– Wszystkie nasze fabryki muszą zwiększyć wydajność – wtórował szefowi Fiata Carl Peter Forster. – Może najmniej to dotyczy zakładu w Gliwicach, bo tam wydajność jest wyjątkowo wyśrubowana, ale i tam z pewnością można jeszcze bardziej poprawić wyniki – podkreśla w rozmowie z „Rz” Forster.
Na liście GM Europe są oprócz hiszpańskiej Saragossy także fabryki w Antwerpii oraz Ellesmere Port i Luton w W. Brytanii i w niemieckim Bochum. Forster podkreśla jednak, że rozważa możliwość zamknięcia zakładów na jakiś czas, a nie ich likwidację. – Choć z drugiej strony coraz częściej się mówi, że kryzys na rynku motoryzacyjnym potrwa nawet pięć, sześć lat – dodaje.
Na razie prognozowane jest cięcie produkcji o ok. 30 proc., aby dostosować ją do popytu. Zdaniem banku Goldman Sachs w tym roku europejski rynek będzie w stanie wchłonąć tylko 10,7 mln nowych aut. – Na razie zamierzamy zamykać fabryki na jakiś czas: kilka, kilkanaście tygodni. To powinno nam rozładować wszystkie ewentualne zapasy – mówi Marchionne. Nie ukrywa, że szczególnie uważnie będzie przyglądał się swoim fabrykom we Włoszech.

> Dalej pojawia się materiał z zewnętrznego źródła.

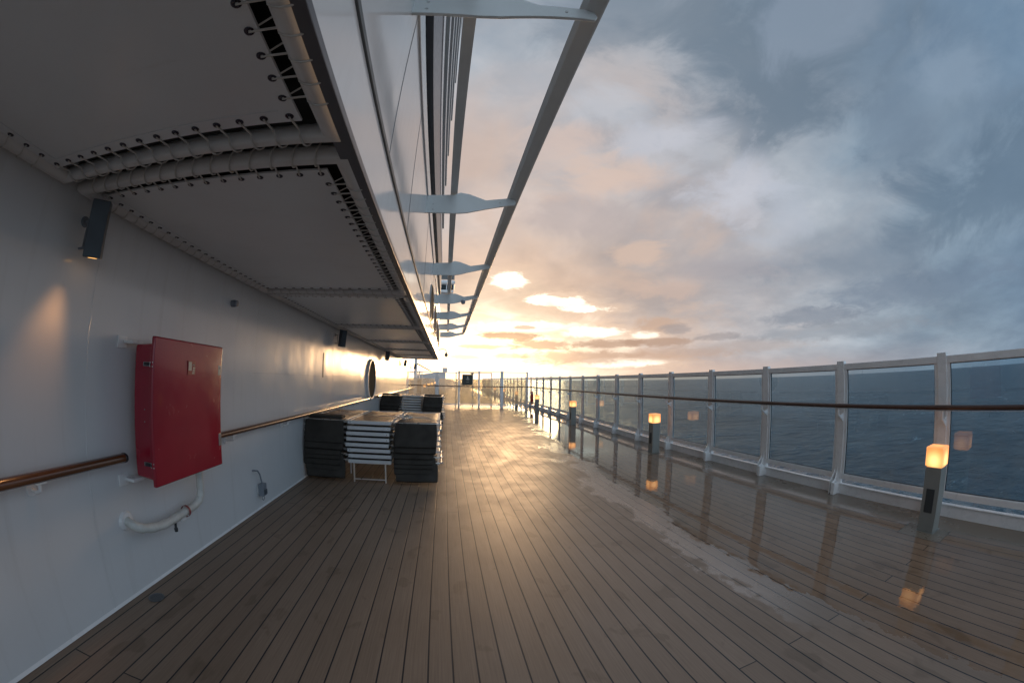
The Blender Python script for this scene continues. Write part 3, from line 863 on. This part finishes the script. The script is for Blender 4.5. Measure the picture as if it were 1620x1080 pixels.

Z pewnością natomiast zostanie zamknięta fabryka rosyjskiego LDV, którego właścicielem jest GAZ Group. Związkowcy z Unite w fabryce w Birmingham, także obecni w Genewie, są zdania, że ich właściciel jest już praktycznie bankrutem.
Mimo kryzysu salon samochodowy w Genewie, który wczoraj otworzył się dla dziennikarzy, „zaliczy” 85 premier. Najbardziej oczekiwane to korzystający z napędu ładownego elektrycznością z domowego gniazdka opel ampera, chevrolet spark, trzy auta BMW – dwie alpiny i progressive acitivity sedan.
Najwięcej fanów zgromadził jednak najnowszy model produkowanej w Tychach „500”. Tym razem jest to kabriolet, z którym szefowie Fiata wiążą wielkie nadzieje. Fiat pokazał też nową alfę romeo 159 i lancię delta z gigantycznym turbo silnikiem 200 HP. Mazda pochwaliła się nową „trójką”. Ale praktycznie każdy, w tym Chińczycy, chwalą się, że są coraz bardziej ekologiczni. Robi to nawet Saab, który lada dzień ma zostać sprzedany, i Volvo, które czeka podobny los.